- _What you are asked to do_:
Within the records that follow, find every line containing the string "this". Copy those lines.
--- BEGIN Input ---
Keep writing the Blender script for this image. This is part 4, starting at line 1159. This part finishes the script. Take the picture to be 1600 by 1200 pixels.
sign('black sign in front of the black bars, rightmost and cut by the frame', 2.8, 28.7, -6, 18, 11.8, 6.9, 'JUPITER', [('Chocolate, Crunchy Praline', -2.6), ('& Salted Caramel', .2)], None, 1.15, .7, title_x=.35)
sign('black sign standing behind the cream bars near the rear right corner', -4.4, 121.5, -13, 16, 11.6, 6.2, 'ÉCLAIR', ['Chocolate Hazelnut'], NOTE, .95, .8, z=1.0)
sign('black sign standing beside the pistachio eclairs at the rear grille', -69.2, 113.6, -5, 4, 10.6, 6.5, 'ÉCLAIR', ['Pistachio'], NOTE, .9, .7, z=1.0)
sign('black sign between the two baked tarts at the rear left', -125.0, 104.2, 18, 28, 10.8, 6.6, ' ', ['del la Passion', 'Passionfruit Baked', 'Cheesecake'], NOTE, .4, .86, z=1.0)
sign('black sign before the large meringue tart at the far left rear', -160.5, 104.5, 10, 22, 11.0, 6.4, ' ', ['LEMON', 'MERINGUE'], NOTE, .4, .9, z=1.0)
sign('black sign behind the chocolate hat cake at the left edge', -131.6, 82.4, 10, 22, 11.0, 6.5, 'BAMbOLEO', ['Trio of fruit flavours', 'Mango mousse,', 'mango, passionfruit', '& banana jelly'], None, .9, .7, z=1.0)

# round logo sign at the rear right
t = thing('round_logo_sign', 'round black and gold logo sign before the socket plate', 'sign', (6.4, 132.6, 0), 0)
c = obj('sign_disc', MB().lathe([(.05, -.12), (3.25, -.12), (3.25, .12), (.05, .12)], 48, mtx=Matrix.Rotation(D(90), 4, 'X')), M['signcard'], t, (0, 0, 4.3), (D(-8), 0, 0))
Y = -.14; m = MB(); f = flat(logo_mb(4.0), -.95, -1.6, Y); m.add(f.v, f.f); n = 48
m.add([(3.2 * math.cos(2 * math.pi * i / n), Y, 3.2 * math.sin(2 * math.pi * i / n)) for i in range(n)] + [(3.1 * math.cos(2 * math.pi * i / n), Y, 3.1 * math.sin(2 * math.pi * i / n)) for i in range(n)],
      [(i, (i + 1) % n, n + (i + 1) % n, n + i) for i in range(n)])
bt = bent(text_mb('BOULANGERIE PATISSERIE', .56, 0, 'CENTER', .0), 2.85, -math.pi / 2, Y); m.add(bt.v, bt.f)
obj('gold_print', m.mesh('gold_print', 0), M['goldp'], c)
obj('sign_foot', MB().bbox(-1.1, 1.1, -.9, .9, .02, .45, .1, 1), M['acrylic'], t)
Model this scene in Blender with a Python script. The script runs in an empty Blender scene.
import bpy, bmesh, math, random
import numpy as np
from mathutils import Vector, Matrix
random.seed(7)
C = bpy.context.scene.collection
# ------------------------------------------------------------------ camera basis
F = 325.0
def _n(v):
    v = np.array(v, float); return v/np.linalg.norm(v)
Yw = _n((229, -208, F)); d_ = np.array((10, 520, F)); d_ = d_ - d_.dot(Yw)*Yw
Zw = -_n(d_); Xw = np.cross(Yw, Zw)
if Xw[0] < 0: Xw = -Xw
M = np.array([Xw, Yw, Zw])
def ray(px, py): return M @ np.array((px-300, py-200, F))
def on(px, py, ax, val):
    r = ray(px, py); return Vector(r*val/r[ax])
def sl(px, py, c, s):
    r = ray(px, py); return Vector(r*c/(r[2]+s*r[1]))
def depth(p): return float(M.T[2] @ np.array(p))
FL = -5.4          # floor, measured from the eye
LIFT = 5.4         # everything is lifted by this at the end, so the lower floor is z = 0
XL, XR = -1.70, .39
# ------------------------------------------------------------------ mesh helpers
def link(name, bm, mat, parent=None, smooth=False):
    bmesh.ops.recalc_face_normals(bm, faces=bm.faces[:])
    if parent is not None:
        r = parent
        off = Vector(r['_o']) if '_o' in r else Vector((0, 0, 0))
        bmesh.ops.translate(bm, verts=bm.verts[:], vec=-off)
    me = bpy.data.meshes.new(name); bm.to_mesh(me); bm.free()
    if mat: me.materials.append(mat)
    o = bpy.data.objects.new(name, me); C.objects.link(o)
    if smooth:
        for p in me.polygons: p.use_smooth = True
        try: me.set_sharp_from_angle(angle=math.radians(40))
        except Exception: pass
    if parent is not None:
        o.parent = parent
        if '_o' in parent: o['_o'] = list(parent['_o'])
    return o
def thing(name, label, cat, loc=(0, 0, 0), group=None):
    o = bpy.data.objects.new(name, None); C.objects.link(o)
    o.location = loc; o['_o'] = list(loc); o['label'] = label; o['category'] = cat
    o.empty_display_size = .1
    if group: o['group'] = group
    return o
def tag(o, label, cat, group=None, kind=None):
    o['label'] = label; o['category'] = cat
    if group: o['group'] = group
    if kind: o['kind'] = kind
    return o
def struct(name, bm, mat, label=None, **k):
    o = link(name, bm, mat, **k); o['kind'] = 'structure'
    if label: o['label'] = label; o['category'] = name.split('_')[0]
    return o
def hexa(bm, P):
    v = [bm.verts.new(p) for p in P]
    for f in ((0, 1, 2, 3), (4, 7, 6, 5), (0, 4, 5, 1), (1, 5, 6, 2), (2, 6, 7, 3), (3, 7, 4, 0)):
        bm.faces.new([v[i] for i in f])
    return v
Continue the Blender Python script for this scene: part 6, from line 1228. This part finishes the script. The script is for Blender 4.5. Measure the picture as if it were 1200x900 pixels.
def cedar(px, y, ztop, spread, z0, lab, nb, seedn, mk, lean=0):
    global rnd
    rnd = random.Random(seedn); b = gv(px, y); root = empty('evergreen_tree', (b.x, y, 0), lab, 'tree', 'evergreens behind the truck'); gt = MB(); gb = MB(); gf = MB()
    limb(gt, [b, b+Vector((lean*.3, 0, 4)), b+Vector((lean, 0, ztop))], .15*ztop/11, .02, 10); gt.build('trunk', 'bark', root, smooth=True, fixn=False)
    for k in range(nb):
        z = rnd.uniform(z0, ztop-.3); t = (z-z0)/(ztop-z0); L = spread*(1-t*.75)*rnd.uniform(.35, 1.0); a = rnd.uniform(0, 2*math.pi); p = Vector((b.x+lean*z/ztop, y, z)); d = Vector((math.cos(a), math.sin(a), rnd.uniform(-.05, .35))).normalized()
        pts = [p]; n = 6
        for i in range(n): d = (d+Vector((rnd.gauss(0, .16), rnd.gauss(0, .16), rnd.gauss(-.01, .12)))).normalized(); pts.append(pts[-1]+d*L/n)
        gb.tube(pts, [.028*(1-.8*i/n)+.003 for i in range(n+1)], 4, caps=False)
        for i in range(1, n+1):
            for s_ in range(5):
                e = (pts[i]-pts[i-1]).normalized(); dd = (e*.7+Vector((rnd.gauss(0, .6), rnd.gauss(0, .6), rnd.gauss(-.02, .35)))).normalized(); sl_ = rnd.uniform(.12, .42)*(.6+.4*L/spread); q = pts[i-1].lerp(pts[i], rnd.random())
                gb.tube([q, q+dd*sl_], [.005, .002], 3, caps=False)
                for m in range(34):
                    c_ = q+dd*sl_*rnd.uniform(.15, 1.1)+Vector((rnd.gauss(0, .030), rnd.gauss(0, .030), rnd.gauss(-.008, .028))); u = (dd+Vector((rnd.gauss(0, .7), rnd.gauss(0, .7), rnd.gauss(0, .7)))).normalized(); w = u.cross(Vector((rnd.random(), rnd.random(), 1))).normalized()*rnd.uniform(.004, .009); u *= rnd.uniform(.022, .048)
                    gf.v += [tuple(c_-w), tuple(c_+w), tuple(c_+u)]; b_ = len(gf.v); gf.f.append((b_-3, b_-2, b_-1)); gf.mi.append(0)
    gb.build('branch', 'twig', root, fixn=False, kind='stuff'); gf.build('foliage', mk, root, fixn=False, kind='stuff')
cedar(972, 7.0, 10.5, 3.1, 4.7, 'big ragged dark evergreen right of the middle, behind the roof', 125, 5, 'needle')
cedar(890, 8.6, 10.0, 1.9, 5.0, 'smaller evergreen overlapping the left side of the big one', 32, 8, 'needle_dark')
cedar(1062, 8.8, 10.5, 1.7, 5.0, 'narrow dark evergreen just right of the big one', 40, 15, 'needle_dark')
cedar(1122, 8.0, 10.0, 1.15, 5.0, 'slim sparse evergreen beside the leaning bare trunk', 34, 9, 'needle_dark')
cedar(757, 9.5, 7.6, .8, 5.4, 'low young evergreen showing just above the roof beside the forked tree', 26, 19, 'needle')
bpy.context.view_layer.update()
--- END Input ---
- _Reply_:
Keep writing the Blender script for this image. This is part 4, starting at line 1159. This part finishes the script. Take the picture to be 1600 by 1200 pixels.
Model this scene in Blender with a Python script. The script runs in an empty Blender scene.
LIFT = 5.4         # everything is lifted by this at the end, so the lower floor is z = 0
Continue the Blender Python script for this scene: part 6, from line 1228. This part finishes the script. The script is for Blender 4.5. Measure the picture as if it were 1200x900 pixels.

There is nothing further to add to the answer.